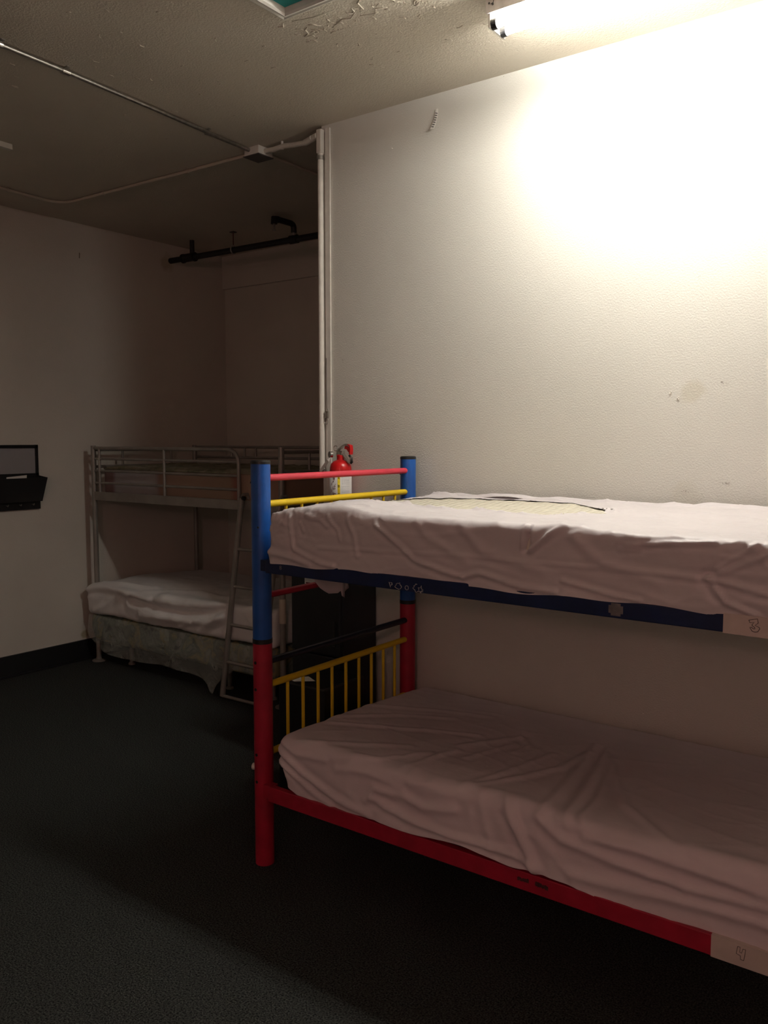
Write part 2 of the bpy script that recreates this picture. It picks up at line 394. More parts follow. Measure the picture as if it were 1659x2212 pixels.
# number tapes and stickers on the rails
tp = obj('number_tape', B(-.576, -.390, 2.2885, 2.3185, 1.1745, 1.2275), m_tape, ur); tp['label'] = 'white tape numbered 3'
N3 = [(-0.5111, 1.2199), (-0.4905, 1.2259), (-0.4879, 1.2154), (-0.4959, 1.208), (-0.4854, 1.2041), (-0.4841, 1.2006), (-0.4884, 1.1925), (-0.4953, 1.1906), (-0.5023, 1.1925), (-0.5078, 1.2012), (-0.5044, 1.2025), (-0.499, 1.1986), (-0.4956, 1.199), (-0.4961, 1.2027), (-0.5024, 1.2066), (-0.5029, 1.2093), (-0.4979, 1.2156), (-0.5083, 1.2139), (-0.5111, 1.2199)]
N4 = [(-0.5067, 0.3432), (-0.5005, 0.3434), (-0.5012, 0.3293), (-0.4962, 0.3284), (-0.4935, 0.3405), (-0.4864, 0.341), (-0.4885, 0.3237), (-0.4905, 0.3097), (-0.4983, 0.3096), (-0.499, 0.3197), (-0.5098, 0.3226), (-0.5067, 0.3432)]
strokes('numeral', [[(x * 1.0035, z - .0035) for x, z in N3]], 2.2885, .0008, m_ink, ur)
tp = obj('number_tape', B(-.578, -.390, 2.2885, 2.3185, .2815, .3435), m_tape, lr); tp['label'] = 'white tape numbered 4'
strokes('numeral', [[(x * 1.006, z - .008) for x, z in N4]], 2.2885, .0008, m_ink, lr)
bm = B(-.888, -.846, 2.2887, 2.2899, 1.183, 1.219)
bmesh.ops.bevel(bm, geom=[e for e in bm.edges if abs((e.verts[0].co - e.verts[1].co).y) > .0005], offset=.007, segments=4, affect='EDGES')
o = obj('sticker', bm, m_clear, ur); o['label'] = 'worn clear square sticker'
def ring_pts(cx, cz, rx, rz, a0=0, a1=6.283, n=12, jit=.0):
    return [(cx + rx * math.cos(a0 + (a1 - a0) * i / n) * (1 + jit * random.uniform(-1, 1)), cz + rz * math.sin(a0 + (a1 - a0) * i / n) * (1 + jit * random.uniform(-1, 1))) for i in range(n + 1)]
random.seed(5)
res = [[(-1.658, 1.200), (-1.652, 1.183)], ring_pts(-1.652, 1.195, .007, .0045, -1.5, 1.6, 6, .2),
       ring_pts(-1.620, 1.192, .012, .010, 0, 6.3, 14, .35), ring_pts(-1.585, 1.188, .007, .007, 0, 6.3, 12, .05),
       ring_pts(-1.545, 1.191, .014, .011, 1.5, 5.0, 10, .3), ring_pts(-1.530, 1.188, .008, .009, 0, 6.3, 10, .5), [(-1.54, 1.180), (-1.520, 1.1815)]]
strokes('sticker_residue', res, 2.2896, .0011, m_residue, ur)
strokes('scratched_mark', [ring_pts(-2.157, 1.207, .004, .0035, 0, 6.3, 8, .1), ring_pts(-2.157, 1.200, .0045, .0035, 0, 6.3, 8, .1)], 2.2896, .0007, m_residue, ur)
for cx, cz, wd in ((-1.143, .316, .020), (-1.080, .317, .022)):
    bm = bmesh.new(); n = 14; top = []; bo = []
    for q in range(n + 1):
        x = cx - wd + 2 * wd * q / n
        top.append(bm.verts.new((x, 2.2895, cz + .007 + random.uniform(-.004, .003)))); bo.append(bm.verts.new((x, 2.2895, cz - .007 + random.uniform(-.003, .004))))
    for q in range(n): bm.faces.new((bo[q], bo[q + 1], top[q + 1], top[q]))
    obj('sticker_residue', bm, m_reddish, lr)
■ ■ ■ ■
EXERCISE
Omit the pictures and reproduce the listing exactly.

FULL RESPONSE
Write part 2 of the bpy script that recreates this picture. It picks up at line 394. More parts follow. Measure the picture as if it were 1659x2212 pixels.
# number tapes and stickers on the rails
tp = obj('number_tape', B(-.576, -.390, 2.2885, 2.3185, 1.1745, 1.2275), m_tape, ur); tp['label'] = 'white tape numbered 3'
N3 = [(-0.5111, 1.2199), (-0.4905, 1.2259), (-0.4879, 1.2154), (-0.4959, 1.208), (-0.4854, 1.2041), (-0.4841, 1.2006), (-0.4884, 1.1925), (-0.4953, 1.1906), (-0.5023, 1.1925), (-0.5078, 1.2012), (-0.5044, 1.2025), (-0.499, 1.1986), (-0.4956, 1.199), (-0.4961, 1.2027), (-0.5024, 1.2066), (-0.5029, 1.2093), (-0.4979, 1.2156), (-0.5083, 1.2139), (-0.5111, 1.2199)]
N4 = [(-0.5067, 0.3432), (-0.5005, 0.3434), (-0.5012, 0.3293), (-0.4962, 0.3284), (-0.4935, 0.3405), (-0.4864, 0.341), (-0.4885, 0.3237), (-0.4905, 0.3097), (-0.4983, 0.3096), (-0.499, 0.3197), (-0.5098, 0.3226), (-0.5067, 0.3432)]
strokes('numeral', [[(x * 1.0035, z - .0035) for x, z in N3]], 2.2885, .0008, m_ink, ur)
tp = obj('number_tape', B(-.578, -.390, 2.2885, 2.3185, .2815, .3435), m_tape, lr); tp['label'] = 'white tape numbered 4'
strokes('numeral', [[(x * 1.006, z - .008) for x, z in N4]], 2.2885, .0008, m_ink, lr)
bm = B(-.888, -.846, 2.2887, 2.2899, 1.183, 1.219)
bmesh.ops.bevel(bm, geom=[e for e in bm.edges if abs((e.verts[0].co - e.verts[1].co).y) > .0005], offset=.007, segments=4, affect='EDGES')
o = obj('sticker', bm, m_clear, ur); o['label'] = 'worn clear square sticker'
def ring_pts(cx, cz, rx, rz, a0=0, a1=6.283, n=12, jit=.0):
    return [(cx + rx * math.cos(a0 + (a1 - a0) * i / n) * (1 + jit * random.uniform(-1, 1)), cz + rz * math.sin(a0 + (a1 - a0) * i / n) * (1 + jit * random.uniform(-1, 1))) for i in range(n + 1)]
random.seed(5)
res = [[(-1.658, 1.200), (-1.652, 1.183)], ring_pts(-1.652, 1.195, .007, .0045, -1.5, 1.6, 6, .2),
       ring_pts(-1.620, 1.192, .012, .010, 0, 6.3, 14, .35), ring_pts(-1.585, 1.188, .007, .007, 0, 6.3, 12, .05),
       ring_pts(-1.545, 1.191, .014, .011, 1.5, 5.0, 10, .3), ring_pts(-1.530, 1.188, .008, .009, 0, 6.3, 10, .5), [(-1.54, 1.180), (-1.520, 1.1815)]]
strokes('sticker_residue', res, 2.2896, .0011, m_residue, ur)
strokes('scratched_mark', [ring_pts(-2.157, 1.207, .004, .0035, 0, 6.3, 8, .1), ring_pts(-2.157, 1.200, .0045, .0035, 0, 6.3, 8, .1)], 2.2896, .0007, m_residue, ur)
for cx, cz, wd in ((-1.143, .316, .020), (-1.080, .317, .022)):
    bm = bmesh.new(); n = 14; top = []; bo = []
    for q in range(n + 1):
        x = cx - wd + 2 * wd * q / n
        top.append(bm.verts.new((x, 2.2895, cz + .007 + random.uniform(-.004, .003)))); bo.append(bm.verts.new((x, 2.2895, cz - .007 + random.uniform(-.003, .004))))
    for q in range(n): bm.faces.new((bo[q], bo[q + 1], top[q + 1], top[q]))
    obj('sticker_residue', bm, m_reddish, lr)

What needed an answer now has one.